Certo, ci sembra più accettabile l’idea che Romilda abbia pensato anche, e soprattutto, alla salvezza della città, o che abbia pensato a quella solamente: ma come escludere che, dopo la resa, sia entrata in intimità con il re degli Avari, magari da lui costretta, e che se ne sia invaghita? Sono cose che succedono; abbiamo visto, anche dalle cronache recenti, che, talvolta, la vittima di un rapimento si innamora del proprio carceriere. Ma può succedere anche di più: per esempio, come narrato da Liliana Cavani nel film «Il portiere di notte», che la vittima di una estrema violenza, come quella che è stata perpetrata nei lager nazisti durante la seconda guerra mondiale, si innamori perdutamente del suo carnefice e rimanga a lui legata, per la vita e per la morte, anche quando la guerra è finita da moltissimo tempo e, con essa, le circostanze eccezionali che li avevano messi l’una di fronte all’altro.
Ma, si obietta, Paolo Diacono aveva le sue buone ragioni, sia di stirpe che familiari, per gettare su Romilda una luce del tutto negativa: vendicare l’orgoglio ferito dei Longobardi e proteggere la memoria del suo avo Lopichis. Inoltre, aggiungono le solite femministe (dare un’occhiata a Internet per rendersene conto), il suo racconto è sin troppo conforme alla bieca mentalità maschilista del “buio” e “incivile” Medioevo, così scandalosamente digiuno in fatto di diritti dell’uomo, della donna, delle minoranze, degli omosessuali e chi più ne ha, più ne metta.
Insomma, gira e rigira, torniamo sempre lì: al pregiudizio ideologico; al «non può essere vero, perché non mi piace»; o, peggio ancora, alla freudiana cultura del sospetto, al «deve esserci sotto qualcosa, sicché le cose devono stare al contrario di come appaiono».

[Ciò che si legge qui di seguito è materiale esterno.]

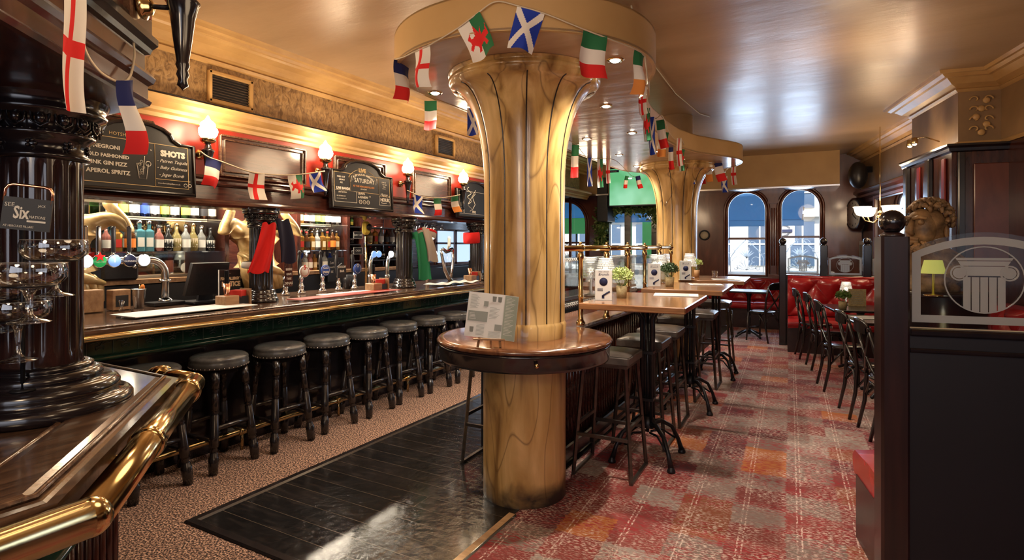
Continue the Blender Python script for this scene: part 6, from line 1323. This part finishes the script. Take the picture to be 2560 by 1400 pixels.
s_, z_ = onfar(1512, 450, .4); t = thing('wall_cabinet', 'tall dark box cabinet left of the television', 'cabinet', tuple(FW @ Vector((s_, -.3, 2.6))), AF); MB().box((0, 0, 0), (.24, .58, .95), bev=.01).obj('cabinet_body', 'black_plastic', t)
gd = thing('door_garland', 'leafy garland draped over and down the left side of the door', 'garland', (F0.x, F0.y, 0), AF)
gp = [onfar(u, v, .12) for u, v in ((1500, 616), (1503, 580), (1508, 550), (1512, 530), (1535, 520), (1570, 516), (1600, 518), (1632, 524), (1650, 560))]
pts = catm([(s_, -.14, z_) for s_, z_ in gp], 10); b = MB(); b2 = MB(); rnd = random.Random(5)
for p in pts:
    for k in range(26):
        c = p + Vector((rnd.gauss(0, .07), rnd.gauss(0, .05), rnd.gauss(0, .07))); d1 = Vector((rnd.uniform(-1, 1), rnd.uniform(-1, 1), rnd.uniform(-1, 1))).normalized(); d2 = d1.cross(Vector((rnd.uniform(-1, 1), rnd.uniform(-1, 1), 1))).normalized(); L_ = rnd.uniform(.07, .13)
        (b if k % 4 else b2).add([c, c + d1 * L_ * .5 + d2 * L_ * .25, c + d1 * L_, c + d1 * L_ * .5 - d2 * L_ * .25], [(0, 1, 2, 3)])
b.obj('leaves', 'leaf', gd); b2.obj('pale_leaves', 'leaf_lime', gd); MB().tube(pts, .012, 6).obj('stem', 'iron', gd)
s_, z_ = onfar(1761, 588, .02); t = thing('round_plaque', 'small round dial with dark rim on the panelling right of the far pillar', 'dial', tuple(FW @ Vector((s_, -.03, z_))), AF)
MB().lathe([(0, -.005), (.085, -.005), (.085, 0), (0, 0)], 28, T=Matrix.Rotation(PI / 2, 3, 'X')).obj('face', 'cream', t); MB().lathe([(.08, 0), (.085, .02), (.105, .02), (.11, -.01)], 28, T=Matrix.Rotation(PI / 2, 3, 'X')).obj('rim', 'black_plastic', t)
# ================================================================ RED BENCHES
def tufted(W, Hh, nx, nz, dep=.05):
    b = MB()
    def fn(a, c):
        x = a * nx * PI; z = c * nz * PI; k = abs(math.cos(x) * math.sin(z) if 0 else math.sin((x + z) * .5) * math.sin((x - z) * .5)) ; bulge = k ** .45
        edge = min(1, c * 8, (1 - c) * 8) ** .5
        return ((a - .5) * W, -dep * bulge * edge - .02 + .03 * (1 - c) * 0, c * Hh)
    b.grid(fn, int(nx * 12), int(nz * 12)); return b
def bench(lab, x, y, rz, W, z_seat=.48, back_h=.55, depth=.52, nx=9, nz=2.0, seats=1, ends=True):
    t = thing('bench_seat', lab, 'bench', (x, y, 0), rz)
    MB().box((0, -depth / 2 + .02, (z_seat - .12) / 2), (W, depth - .06, z_seat - .12)).obj('base', 'dark_leather', t)
    for i in range(seats):
        sw = W / seats; b = MB(); pr = [(-depth + .0, z_seat - .12), (-depth - .035, z_seat - .08), (-depth - .035, z_seat - .03), (-depth + .01, z_seat + .01), (-depth * .5, z_seat + .025), (0, z_seat)]
        cx = -W / 2 + sw * (i + .5); n = 14
        def fn(a, c, pr=pr, cx=cx, sw=sw):
            q = c * (len(pr) - 1); j = min(len(pr) - 2, int(q)); f_ = q - j; y_ = pr[j][0] * (1 - f_) + pr[j + 1][0] * f_; z_ = pr[j][1] * (1 - f_) + pr[j + 1][1] * f_; e = min(1, a * 20, (1 - a) * 20); return (cx + (a - .5) * sw * .995, y_, z_ - .012 * (1 - e))
        b.grid(fn, n, 15)
        for s_ in (-1, 1):
            xx = cx + s_ * sw * .4975; b.add([(xx, p_[0], p_[1] - .012) for p_ in pr] + [(xx, 0, z_seat - .12)], [tuple(range(len(pr) + 1)) if s_ < 0 else tuple(range(len(pr), -1, -1))])
        b.obj('seat_cushion', 'red_leather', t)
    if back_h:
        b = tufted(W, back_h, nx, nz, .085); b.box((0, .03, back_h / 2), (W, .08, back_h)); b.obj('tufted_back', 'red_leather', t, loc=(0, .0, z_seat - .0))
        b = MB()
        for i in range(int(nx)):
            for j in range(3): pass
        MB().tube([(-W / 2, .0, z_seat + back_h), (W / 2, .0, z_seat + back_h)], .03, 10).obj('back_roll', 'red_leather', t)
    return t
# far bench under the windows
s0_, _ = onfar(1742, 700, .1); s1_, _ = onfar(1965, 700, .1)
pw = FW @ Vector(((s0_ + s1_) / 2, -.12, 0)); fb_ = bench('red buttoned leather bench under the far arched windows', pw.x, pw.y, AF, s1_ - s0_, .50, .42, .5, 10, 2, 3)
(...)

Sembra quasi che gli storici (uomini), in casi come questo, si sentano in colpa verso il sesso femminile e vogliano farsi perdonare le passate prepotenze esercitate sulle donne da parte degli uomini, per cui si fanno in quattro ad escludere, a negare, a contestare; e, in ciò, entra pure un elemento caratteristico della nostra cultura: il ricatto morale e la dittatura invisibile esercitata dalle vittime, o magari dai loro lontanissimi discendenti, nei confronti degli altrettanto lontani  discendenti dei carnefici di quelle stesse vittime.
Ma la storia è ricerca del vero, puramente e semplicemente; se ne infischia dei nostri sensi di colpa, più o meno giustificati, così come dei nostri ricatti morali e di tutte le storture psicologiche e culturali che caratterizzano il nostro tempo.
Lo storico non ha amici ma, in compenso, innumerevoli nemici; non guarda in faccia a nessuno, va dritto per la sua strada.
Con questo, vogliamo solo dire che non possiamo escludere che, nel caso di Romilda, e in alcuni altri casi, le cose siano andate proprio come ci sono state tramandate, per quanto ciò possa fare a pugni con quello che noi riteniamo verosimile e, magari, moralmente giusto; ma non siamo neppure in grado di affermarlo con certezza.
E qui cade un altro grosso mito della sedicente scienza storica: quello di poter conoscere con un sufficiente grado di certezza la verità degli eventi, per quanto lontani nel tempo, per quanto attestati da fonti scarse, avare e, per giunta, tutt’altro che obiettive e rigorose.
Poco sappiamo e molto crediamo di sapere, questo è il fatto; dovremmo imparare un po’ più di umiltà, specialmente quando studiamo la storia di molti secoli fa.
Che Romilda ci perdoni e che ci perdonino tutte le anime belle che vorrebbero sempre innocenti le vittime, e sempre razionali le vicende umane.
Forse ella fu davvero innocente del crimine di tradimento verso la sua gente; o forse ebbe realmente la debolezza di innamorarsi del nemico, dal quale sperava di ricevere un trattamento umano e di veder mitigata la sorte dei suoi familiari: ma certo non è vero che una donna non sia capace di tradire le cose più sacre, tanto quanto lo è un uomo, compresi i suoi figli.
Sarà poco cavalleresco, ma vogliamo ricordare ugualmente il gesto e le parole di Caterina Sforza assediata in Forlì, cui i sudditi ribelli minacciavano di uccidere i sei figli, presi prigionieri: alzando le gonne dall’alto delle mura e mostrando i genitali, ella gridò in faccia ai nemici: «Uccideteli pure; ho qui lo stampo per farne degli altri!».